Örneğin bacak kesme ameliyatı. Kitapta keskin bir bıçakla yapılıp hemen biten bu ameliyat dizide kör bir testereyle yapılıyor ve tahmin edeceğiniz gibi bol kanlı, uzun bir sahne çıkıyor ortaya. Aynı şekilde bebeğin gözündeki iltihap kitapta müdahalesiz geçerken, dizide patlayıp doktorun suratına geliyor. Dizinin her anı bu tip iğrenç sahnelerle dolu aslında. Bilemiyorum, sahneler bu kadar iğrenç olmasaydı dizi yine de başarılı olur muydu? Yoksa bu diziyi başarılı yapan şey kara komedi öğeleri mi? 

KİTAP DİZİ KARŞILAŞTIRMASI

Dizi toplam iki sezondan oluşuyor. Bunlardan birincisi kitapla birebir aynı hikayelere ve hatta benzer diyaloglara sahip. Karakterler, hatta hikayelerin özneleri dizide değiştirilmiş ancak yaşanan vakalar son derece iyi uyarlanmış diziye.

İkinci sezon ise kitaptan tamamen bağımsız. Fazladan bir güzel kadın karakter eklenmiş örneğin, bir kadın fazladan öldürülmüş dizide. Biraz daha reytinglere oynanmış gibi bir his bırakıyor. Farklara tek tek örnek vermek gerekirse:

- Dizide doktorun kendisi morfin bağımlısı. Bu bağımlılığın kendisini soktuğu acınası, bazen gülünç durumları izliyoruz. Kitapta ise böyle bir şey yok. Morfin diye ayrı bir hikaye var. Burada doktorun üniversiteden bir arkadaşı morfin bağımlısı olup yaşadıklarını bir günlüğe aktarıyor. Doktor bu günlüğü okuyor, hepsi bu. Dizi versiyonu çok daha can alıcı olmuş. Zira aslında Mikhail Bulgakov gerçekten de yaklaşık bir sene boyunca kendisine morfin enjekte ederek bu bağımlılığı yaşıyor. Kitapta bir arkadaş üzerinden anlatılan bu deneyimler, dizide otobiyografik öğeye dönüştürülerek aktarılmış, son derece başarılı olmuş.

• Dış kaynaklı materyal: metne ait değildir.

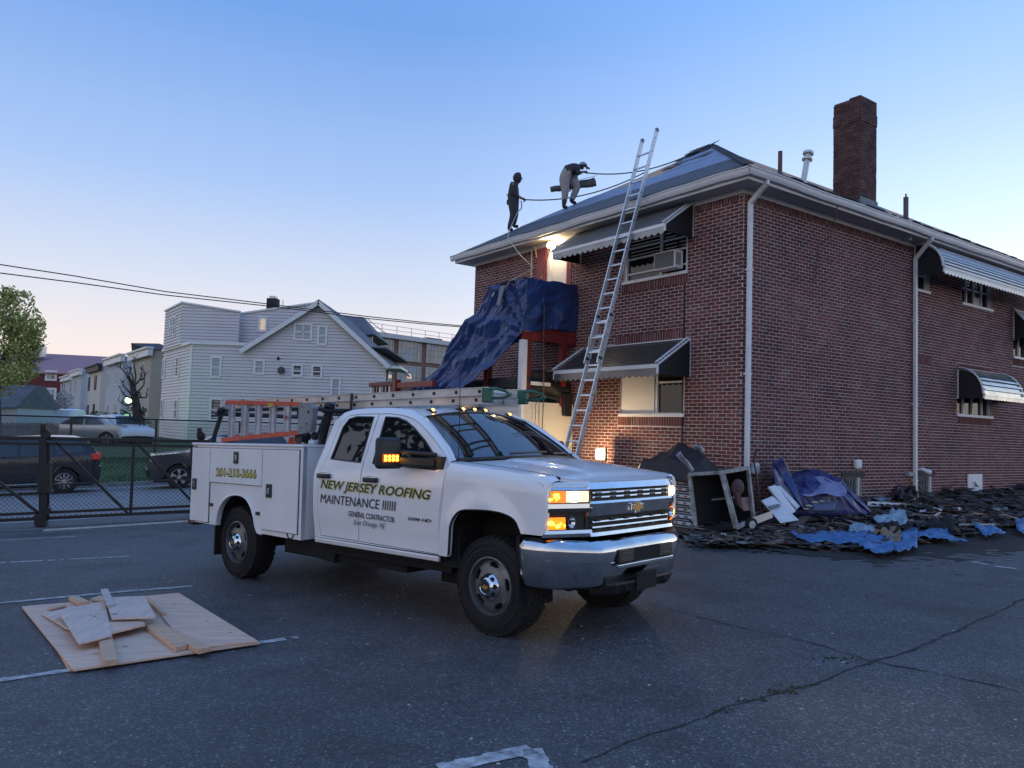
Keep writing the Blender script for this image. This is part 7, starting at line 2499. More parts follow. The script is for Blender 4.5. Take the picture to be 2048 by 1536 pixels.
# ------------------------------------------------------------------ cars
def car(name, label, cat, mx, top, arch, body, wheels, wins, m, hw_=.93, rw=.37, belt=1.0, lamps=(), rims='spoke', group=None, low=.30):
    """a car from its side outline: `top` runs from the front bumper over the roof to the rear bumper (x forward)"""
    t = thing(name, label, cat, group, mx=mx)
    yb2 = lambda x, z: hw_ - .04 * max(0, (low + .25 - z) / .25) - (max(0, z - belt) ** 1.1) * .42 - .10 * max(0, (abs(x - body[2]) - body[3] + .25) / .25) ** 2
    outl = []
    xs_ = [p[0] for p in top]
    bottom = []
    x1, x0 = top[0][0], top[-1][0]
    arcs = sorted(wheels)
    ra = rw + .07
    cur = x0
    bottom = [(x0, low)]
    for wx_ in arcs:
        bottom += [(wx_ + ra * math.cos(a), low + (rw + .02 - low) * 0 + max(0, rw - low + ra * math.sin(a))) for a in [math.pi * (1 - i / 10) for i in range(11)]]
    bottom += [(x1, low)]
    outer = bottom + top
    for s in (-1, 1):
        mb = MB()
        sheet(mb, outer, [], lambda x, z: (x, s * yb2(x, z), z), .16, None)
        b_ = mb.build('body_side', m, t, smooth=45)
        for wn_ in wins:
            mb = MB()
            sheet(mb, wn_, [], lambda x, z: (x, s * (yb2(x, z) + .006), z), .2)
            mb.build('window', FARGLASS, t, smooth=45)
        for c_ in body[4]:
            MB().tube([(c_[0] + (c_[1] - c_[0]) * i / 6, s * (yb2(c_[0], c_[2] + (c_[3] - c_[2]) * i / 6) + .004), c_[2] + (c_[3] - c_[2]) * i / 6) for i in range(7)], .006, 4).build('door_seam', BLKP, t)
        for hx in body[5]:
            MB().box(hx - .09, hx + .09, s * (yb2(hx, belt - .12) + .012) - .012, s * (yb2(hx, belt - .12) + .012) + .012, belt - .14, belt - .11).build('handle', m, t)
        if body[6]:
            MB().box(arcs[0] + ra + .05, arcs[-1] - ra - .05, s * (hw_ - .01) - .02, s * (hw_ - .01) + .02, low + .02, low + .06).build('sill_trim', CHROME, t)
        for wx_ in wheels:
            MB().lathe([(rw * .66, -.20), (rw * .9, -.21), (rw, -.17), (rw, -.03), (rw * .93, .0), (rw * .68, .0)], (wx_, s * (hw_ - .02), rw), (0, s, 0), 28).build('tyre', RUB, t, smooth=40)
            wr = MB().lathe([(rw * .68, -.01), (rw * .64, .0), (rw * .60, -.03), (rw * .58, -.16)], (wx_, s * (hw_ - .02), rw), (0, s, 0), 28)
            for k in range(10 if rims == 'spoke' else 5):
                a = 2 * math.pi * k / (10 if rims == 'spoke' else 5) + .3
                c0 = Vector((wx_, s * (hw_ - .025), rw))
                d_ = Vector((math.cos(a), 0, math.sin(a)))
                for da in ((-.12, .12) if rims == 'spoke' else (-.16, 0, .16)):
                    e_ = Vector((math.cos(a + da), 0, math.sin(a + da)))
                    wr.bar(c0 + d_ * rw * .14, c0 + e_ * rw * .62, .018 if rims == 'spoke' else .04, .03, (0, 1, 0))
            wr.cyl((wx_, s * (hw_ - .05), rw), (wx_, s * (hw_ - .012), rw), rw * .16, 12)
            wr.build('rim', mat('alloy', (.55, .56, .58), .25, metal=.9), t, smooth=30)
            MB().cyl((wx_, s * (hw_ - .2), rw), (wx_, s * (hw_ - .16), rw), rw * .6, 16).build('brake', DARK, t)
        MB().tube([(wx2, s * (hw_ - .05), z2) for wx2, z2 in [(x0 + .1, low), (x1 - .1, low)]], .05, 5).build('sill', BLKP, t)
    # top skin between the two sides
    mb = MB()
    n = len(top)
    nv = 10
    vs = []
    for x, z in top:
        for j in range(nv + 1):
            y = lerp(-1, 1, j / nv)
            vs.append((x + (.10 * (y * y) * (-1 if x > body[2] else 1) if z < belt + .05 else .05 * y * y * (-1 if x > body[2] else 1)) * 0, y * yb2(x, z), z + .045 * (1 - y * y)))
    mb.add(vs, [(i * (nv + 1) + j, i * (nv + 1) + j + 1, (i + 1) * (nv + 1) + j + 1, (i + 1) * (nv + 1) + j) for i in range(n - 1) for j in range(nv)])
    mb.build('body_top', m, t, smooth=45)
    for (i0, i1) in body[7]:                           # wind screens lie on the top skin
        mb = MB()
        (xa_, za_), (xb_, zb_) = top[i0], top[i1]
        mb.grid(lambda u, v: (lerp(xa_, xb_, lerp(.08, .92, u)), lerp(-.86, .86, v) * yb2(lerp(xa_, xb_, u), lerp(za_, zb_, u)), lerp(za_, zb_, lerp(.08, .92, u)) + .045 * (1 - lerp(-.86, .86, v) ** 2) + .012), 4, 8)
        mb.build('windscreen', FARGLASS, t, smooth=45)
    MB().box(x0 + .15, x1 - .15, -hw_ + .15, hw_ - .15, .22, low + .12).build('underside', DARK, t)
    for (lx, ly, lz, sx2, sy2, sz2, lm, ln) in lamps:
        for s in (-1, 1):
            MB().box(lx - sx2, lx + sx2, s * ly - sy2, s * ly + sy2, lz - sz2, lz + sz2).build(ln, lm, t, bevel=.02)
    return t
def car_mx(px_wheel, y_wheel, fdir, wx_, side, hw_):
    """place a car so that the tyre at local x=wx_, on `side`, touches the ground at a pixel"""
    g = ground(px_wheel, y_wheel)
    f = Vector(fdir).normalized()
    l = Vector((-f.y, f.x, 0))
    dz = lot_z(*(g + f * 2).xy) - lot_z(*(g - f * 2).xy)
    f3 = Vector((f.x, f.y, dz / 4)).normalized()
    up_ = f3.cross(l).normalized()
    mx = Matrix((f3, l, up_)).transposed().to_4x4()
    o = g - f3 * wx_ - l * side * (hw_ - .1)
    mx.translation = Vector((o.x, o.y, g.z - f3.z * wx_))
    return mx
NAVY = mat('dark blue car paint', (.012, .016, .026), .22, coat=.6)
GRYC = mat('dark grey car paint', (.035, .038, .046), .24, coat=.6)
REDL = mat('red tail lamp', (.35, .015, .02), .2, emit=(1, .06, .06), estr=.12)
CLRL = mat('clear lamp', (.5, .55, .58), .12, metal=.5)
SUVT = [(2.42, .42), (2.46, .62), (2.40, .95), (2.25, 1.06), (1.35, 1.16), (1.10, 1.20), (.35, 1.70), (.0, 1.765), (-1.0, 1.78), (-1.75, 1.74), (-2.05, 1.66), (-2.42, 1.18), (-2.50, 1.05), (-2.52, .70), (-2.48, .45)]
SUVW = [[(.92, 1.19), (.30, 1.62), (-.28, 1.66), (-.28, 1.19)], [(-.36, 1.19), (-.36, 1.66), (-1.12, 1.67), (-1.22, 1.20)], [(-1.32, 1.20), (-1.22, 1.66), (-1.85, 1.60), (-2.10, 1.30)]]
car('parked_car', 'dark navy sport utility car with chrome sill parked beyond the gate at the left', 'car', car_mx(128, 987, -KD, -1.52, 1, .96), SUVT, None, (0, 0, 0, 2.45, [(.98, 1.0, .4, 1.15), (-.32, -.32, .4, 1.2), (-1.25, -1.45, .75, 1.2)], [-.15, -1.0], True, [(5, 6), (10, 11)]), (1.52, -1.52), SUVW, NAVY, hw_=.96, rw=.385, belt=1.15, lamps=[(-2.36, .80, 1.12, .14, .14, .09, REDL, 'tail_lamp'), (-2.50, .72, .82, .03, .12, .03, CLRL, 'reverse_lamp')])
JT = [(2.30, .42), (2.36, .60), (2.32, 1.02), (2.22, 1.10), (1.30, 1.16), (1.02, 1.20), (.40, 1.66), (.05, 1.72), (-1.2, 1.72), (-1.9, 1.66), (-2.2, 1.15), (-2.26, .70), (-2.22, .45)]
JW = [[(.88, 1.19), (.36, 1.58), (-.2, 1.61), (-.2, 1.19)], [(-.28, 1.19), (-.28, 1.61), (-1.0, 1.61), (-1.0, 1.2)], [(-1.08, 1.2), (-1.08, 1.60), (-1.75, 1.56), (-1.9, 1.22)]]
car('parked_car', 'dark grey sport utility car nosing out from behind the truck box', 'car', car_mx(358, 977, -KD, 1.42, 1, .95), JT, None, (0, 0, 0, 2.28, [(.95, .95, .4, 1.15), (-.24, -.24, .4, 1.2)], [-.1, -.9], False, [(5, 6)]), (1.42, -1.42), JW, GRYC, hw_=.95, rw=.385, belt=1.14, rims='five', lamps=[(2.20, .74, .97, .10, .14, .085, CLRL, 'headlamp'), (2.31, .66, .62, .05, .12, .06, CLRL, 'fog_lamp')])
g_ = [o for o in bpy.data.objects if o.get('label', '').startswith('dark grey sport')][0]
for k in range(7):
    MB().box(2.30, 2.345, -.42 + k * .125, -.37 + k * .125, .78, 1.02).build('grille_slot', BLKP, g_)
MB().box(2.30, 2.40, -.85, .85, .42, .66).build('bumper', BLKP, g_, bevel=.04)
SEDT = [(2.25, .45), (2.28, .65), (2.15, .80), (1.1, .94), (.35, 1.38), (-.1, 1.44), (-.9, 1.40), (-1.6, 1.02), (-2.2, .96), (-2.28, .5)]
SEDW = [[(.85, .98), (.30, 1.32), (-.25, 1.37), (-.25, .98)], [(-.32, .98), (-.32, 1.37), (-.85, 1.33), (-1.3, 1.02)]]
def far_car(label, px_, py_, w, fdir, m, T, Wn, hw_=.88, s=1.0, name='parked_car'):
    p = at(px_, py_, w)
    f = Vector(fdir).normalized(); l = Vector((-f.y, f.x, 0))
    mx = Matrix((f, l, Vector((0, 0, 1)))).transposed().to_4x4() @ Matrix.Scale(s, 4)
    mx.translation = p
    return car(name, label, 'car', mx, T, None, (0, 0, 0, 2.2, [(-.28, -.28, .4, .95)], [], False, [(3, 4)]), (1.38, -1.38), Wn, m, hw_=hw_, rw=.31, belt=.95, rims='five', group='cars parked beyond the chain link fence')
SILC = mat('silver car paint', (.35, .38, .41), .25, metal=.5, coat=.5)
WHC = mat('white car paint', (.62, .66, .68), .3, coat=.5)
far_car('silver sedan parked on the bank beyond the chain link fence', 168, 888, 40, (-1, -.1, 0), SILC, SEDT, SEDW)
HB = [(2.0, .45), (2.02, .66), (1.92, .80), (1.15, .98), (.45, 1.46), (.0, 1.52), (-1.3, 1.50), (-1.75, 1.05), (-1.95, .95), (-2.0, .5)]
far_car('white hatchback under the pruned tree beyond the fence', 243, 889, 41, (.75, -.66, 0), WHC, HB, SEDW)
VT = [(2.4, .45), (2.42, .85), (2.2, 1.05), (1.7, 1.15), (1.2, 1.85), (.9, 1.95), (-2.2, 1.95), (-2.35, 1.8), (-2.4, .5)]
VW = [[(1.45, 1.2), (1.12, 1.75), (.4, 1.78), (.4, 1.2)], [(.3, 1.2), (.3, 1.78), (-.9, 1.78), (-.9, 1.2)]]
far_car('white van behind the picket fence at the far left', 80, 888, 44, (-1, .05, 0), WHC, VT, VW, name='parked_van')
far_car('pale blue grey van in front of the red apartments', 50, 846, 60, (1, .2, 0), mat('pale van paint', (.38, .43, .46), .3, coat=.4), VT, VW, name='parked_van')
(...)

- Dizide genç doktor, ebe Pelageya ile aşk yaşıyor. Sonunda Pelageya ölüyor ve genç doktor içinde bulunduğu bağımlılık hali nedeniyle o kadar çok kendine odaklanmış halde ki kadının ölümünden hiç mi hiç etkilenmiyor. Yıllar sonra olgun doktor karakteri eskiden çalıştığı bu kasabaya geri dönüp Pelageya'nın mezarını ziyaret ediyor ve ona hak ettiği değeri vermediği için pişman olduğunu gösterip özür diliyor. Kitapta ise böyle bir aşk hikayesi yok. Morfin hikayesindeki karakter Anna isimli hastane çalışanıyla aşk yaşıyor, hepsi bu. Belki bu da yazarın gerçekten yaşamış olduğu ve "bir arkadaş" üzerinden anlattığı bir aşk hikayesidir. 

- Leopold Leopoldovic. Genç doktor hastaneye atanmadan önce hastanede çalışan tecrübeli ve etkileyici doktor. Kitapta dizideki kadar sık geçmiyor adı. Dizide ise tamamen karikatürize edilmiş ve bence çok yerinde kullanılmış. Diziyle ilgili en çok aklımda kalacak sahneler onun portresine bakarak gerçekleşen diyaloglar olacak.

Özetle dizide, kitapta okumuş olduğunuz vakaların birçoğunu görebileceksiniz ancak çoğu karakteri değişmiş bulacaksınız. Dizinin kendine özgü bir işleme tarzı var, ana hikayeleri olduğu gibi bırakıp geri kalan her şeyle oynamışlar. Değiştirilmiş halinden de zevk alacağınızı iddia ediyorum. 

Ben önce dizi sonra kitap sıralamasıyla gittim. Size tam tersini yapmanızı öneririm.